To balance the budget, Edick often skimps on food, some weeks spending little more than $10 on groceries, about one-quarter what the federal food stamp program calculates is needed for three “thrifty meals” a day. She patronizes the grimy discount stores whose prices run even lower than Wal-Mart’s, and can tick off their notable sales going back for months.
Poverty can occur in any country, any society, and it one of the great tragedies of America that it is so wide spread there. Edick is not the lowest paid American, the US Bureau of Labour Statistics produces a report on the lowest pad workers in America, the top five by occupation are:
2,602,950 food preparation and serving workers paid $8.03 an hour
575,510 fast food cooks paid $8.11 an hour
509,550 dishwashers paid 8.20
541,370 counter attendants, cafeteria and coffee shop workers at $8.57 an hour
401,070 Dining room and cafeteria attendants and bartender helpers $8.36 an hour
Source: Employment and wages for the 10 lowest paying occupation in the United States, May 2007
Poverty is a largely hidden tragedy in societies. It is largely addressable by governments and this is why it is a affliction that American could have cured. This is a society that has just spent $800b on conducted a completely unnecessary war in Iraq (and more on a largely unnecessary war in Afghanistan).

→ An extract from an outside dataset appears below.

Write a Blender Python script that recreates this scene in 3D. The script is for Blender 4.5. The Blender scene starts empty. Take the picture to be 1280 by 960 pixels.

What should a country like America do? There are number of policies that would improve income distribution without much impact on the economy as a whole:
- universal health care provided regardless of ability to pay
- a progressive tax system include negative taxes for low income earners (ie a payment to low income earners)
- a higher minimum wage (there is lots of debate in the economics field on the effect on minimum wages. A simple model of markets would suggest that raising the minimum wage will create unemployment, however the empirical evidence is quite mixed and there a strong arguments why it would not impact greatly on employment)
That wouldn’t solve poverty, but would go a long way.